Somut olayımızda, dava; hizmet (organizasyon- fuar) sözleşmesine dayalı alacağın tahsili için başlatılan icra takibine itirazın iptali istemine ilişkin olup, taraflar arasındaki akdi ilişki kira ilişkisi olmayıp hizmet alım sözleşmesidir. Bu durumda davaya bakmakla Sulh Hukuk Mahkemesi görevli değildir. Görevle ilgili düzenlemeler kamu düzenine ilişkin olup, taraflar ileri sürmese dahi yargılamanın her aşamasında re"sen gözetilir. Taraflar da yargılama bitinceye kadar görev itirazında bulunabilirler. Görev itirazı yapılmamış olsa bile re"sen mahkeme, ilk önce görevli olup olmadığını inceleyip karara bağlamalıdır.
Hal böyle olunca, her iki tarafın tacir olması halinde 6102 sayılı TTK 4,5 md. uyarınca Asliye Ticaret Mahkemesi, aksi halde ise Asliye Hukuk Mahkemesi görevli olacağından, mahkemece görevsizlik nedeniyle HMK’nun 114/1-e ve 115/2. maddeleri uyarınca, davanın usulden reddine karar verilmesi gerekirken, bu yön gözardı edilerek davanın esası hakkında hüküm kurulması usul ve yasaya aykırı olup bozmayı gerektirmiştir.
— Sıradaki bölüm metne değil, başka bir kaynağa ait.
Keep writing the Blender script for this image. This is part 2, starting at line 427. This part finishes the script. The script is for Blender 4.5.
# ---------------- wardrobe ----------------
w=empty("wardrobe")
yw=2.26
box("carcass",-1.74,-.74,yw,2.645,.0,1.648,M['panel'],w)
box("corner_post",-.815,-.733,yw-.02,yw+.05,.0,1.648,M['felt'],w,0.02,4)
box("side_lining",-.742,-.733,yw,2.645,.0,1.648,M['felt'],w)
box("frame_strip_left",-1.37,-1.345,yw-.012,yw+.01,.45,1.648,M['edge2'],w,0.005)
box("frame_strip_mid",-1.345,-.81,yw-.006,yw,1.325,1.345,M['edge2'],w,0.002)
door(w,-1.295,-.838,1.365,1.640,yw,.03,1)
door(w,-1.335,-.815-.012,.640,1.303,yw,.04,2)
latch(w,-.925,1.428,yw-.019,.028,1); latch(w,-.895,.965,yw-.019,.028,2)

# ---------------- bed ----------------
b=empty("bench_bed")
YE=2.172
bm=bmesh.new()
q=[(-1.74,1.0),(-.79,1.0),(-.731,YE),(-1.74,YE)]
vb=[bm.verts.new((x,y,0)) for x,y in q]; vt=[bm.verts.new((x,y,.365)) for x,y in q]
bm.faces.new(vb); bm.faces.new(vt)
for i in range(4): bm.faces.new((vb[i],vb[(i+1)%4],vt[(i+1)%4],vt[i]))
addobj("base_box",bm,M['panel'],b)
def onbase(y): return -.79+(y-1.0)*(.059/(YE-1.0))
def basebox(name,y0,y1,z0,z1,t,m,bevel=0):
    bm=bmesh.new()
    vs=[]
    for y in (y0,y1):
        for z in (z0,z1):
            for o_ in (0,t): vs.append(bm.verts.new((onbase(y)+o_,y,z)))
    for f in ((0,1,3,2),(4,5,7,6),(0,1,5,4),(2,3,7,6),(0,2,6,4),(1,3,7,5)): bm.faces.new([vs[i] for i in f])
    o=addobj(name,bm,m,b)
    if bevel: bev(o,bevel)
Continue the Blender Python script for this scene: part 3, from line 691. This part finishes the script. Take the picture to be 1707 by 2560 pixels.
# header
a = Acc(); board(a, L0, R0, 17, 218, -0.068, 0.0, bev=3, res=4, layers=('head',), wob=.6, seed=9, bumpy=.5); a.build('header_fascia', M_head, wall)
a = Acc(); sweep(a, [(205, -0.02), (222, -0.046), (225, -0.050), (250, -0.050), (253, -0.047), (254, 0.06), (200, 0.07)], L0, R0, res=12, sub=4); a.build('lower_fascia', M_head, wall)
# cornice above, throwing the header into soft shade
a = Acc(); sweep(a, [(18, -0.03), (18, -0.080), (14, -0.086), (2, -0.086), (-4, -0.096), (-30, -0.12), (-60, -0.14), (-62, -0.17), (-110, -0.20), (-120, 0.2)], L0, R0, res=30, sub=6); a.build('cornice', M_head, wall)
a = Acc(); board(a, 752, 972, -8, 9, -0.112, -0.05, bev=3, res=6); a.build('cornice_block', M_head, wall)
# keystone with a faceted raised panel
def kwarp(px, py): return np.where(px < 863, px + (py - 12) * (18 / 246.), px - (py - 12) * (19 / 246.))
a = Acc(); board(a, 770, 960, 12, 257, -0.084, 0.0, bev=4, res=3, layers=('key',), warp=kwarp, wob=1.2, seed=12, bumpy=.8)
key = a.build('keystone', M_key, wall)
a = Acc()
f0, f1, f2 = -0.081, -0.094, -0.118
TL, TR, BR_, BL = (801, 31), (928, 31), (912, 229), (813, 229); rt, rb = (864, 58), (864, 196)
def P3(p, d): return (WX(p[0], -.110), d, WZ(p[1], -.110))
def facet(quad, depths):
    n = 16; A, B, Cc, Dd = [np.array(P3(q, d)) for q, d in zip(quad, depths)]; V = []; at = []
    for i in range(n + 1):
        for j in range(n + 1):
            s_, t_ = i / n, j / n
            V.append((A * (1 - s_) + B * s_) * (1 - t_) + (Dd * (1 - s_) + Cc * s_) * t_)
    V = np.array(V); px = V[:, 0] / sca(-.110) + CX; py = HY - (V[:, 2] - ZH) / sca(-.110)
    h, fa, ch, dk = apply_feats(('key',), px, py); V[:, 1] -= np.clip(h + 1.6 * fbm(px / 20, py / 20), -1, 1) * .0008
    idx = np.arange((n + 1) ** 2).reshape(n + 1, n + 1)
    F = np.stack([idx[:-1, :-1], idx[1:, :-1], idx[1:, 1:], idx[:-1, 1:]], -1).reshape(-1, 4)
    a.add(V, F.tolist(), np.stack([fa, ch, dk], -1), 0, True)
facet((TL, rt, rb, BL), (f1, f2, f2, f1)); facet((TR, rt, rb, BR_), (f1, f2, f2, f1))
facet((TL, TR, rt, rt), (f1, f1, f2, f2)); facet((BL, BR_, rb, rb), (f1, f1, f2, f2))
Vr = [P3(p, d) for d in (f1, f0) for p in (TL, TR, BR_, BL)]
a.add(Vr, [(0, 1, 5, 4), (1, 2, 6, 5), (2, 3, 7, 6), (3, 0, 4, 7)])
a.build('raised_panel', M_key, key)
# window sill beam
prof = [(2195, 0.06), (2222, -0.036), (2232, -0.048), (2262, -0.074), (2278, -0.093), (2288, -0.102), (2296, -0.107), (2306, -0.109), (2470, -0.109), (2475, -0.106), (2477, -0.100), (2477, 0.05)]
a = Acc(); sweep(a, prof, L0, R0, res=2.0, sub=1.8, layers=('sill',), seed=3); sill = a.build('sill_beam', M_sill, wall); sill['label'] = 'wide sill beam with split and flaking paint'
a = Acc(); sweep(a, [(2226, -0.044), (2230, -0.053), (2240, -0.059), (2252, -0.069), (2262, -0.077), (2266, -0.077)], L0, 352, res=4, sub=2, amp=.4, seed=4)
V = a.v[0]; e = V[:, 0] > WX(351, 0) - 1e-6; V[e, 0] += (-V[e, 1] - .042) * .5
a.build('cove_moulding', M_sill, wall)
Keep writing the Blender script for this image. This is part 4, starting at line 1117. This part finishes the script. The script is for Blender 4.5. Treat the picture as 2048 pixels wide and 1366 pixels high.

2- Bozma nedenine göre sair temyiz itirazlarının incelenmesine şimdilik gerek görülmemiştir.
SONUÇ: Yukarıda birinci bentte açıklanan nedenlerle hükmün HUMK.nun 428. maddesi gereğince BOZULMASINA, ikinci bentte açıklanan nedenle davacı tarafın diğer temyiz itirazlarının incelenmesine şimdilik yer olmadığına ve peşin alınan temyiz harcının istek halinde temyiz edene iadesine, 6100 sayılı HMK"nun geçici madde 3 atfıyla 1086 sayılı HUMK.nun 440.maddesi gereğince kararın tebliğinden itibaren 15 günlük süre içerisinde karar düzeltme yolu açık olmak üzere, 17.04.2019 tarihinde oy birliğiyle karar verildi.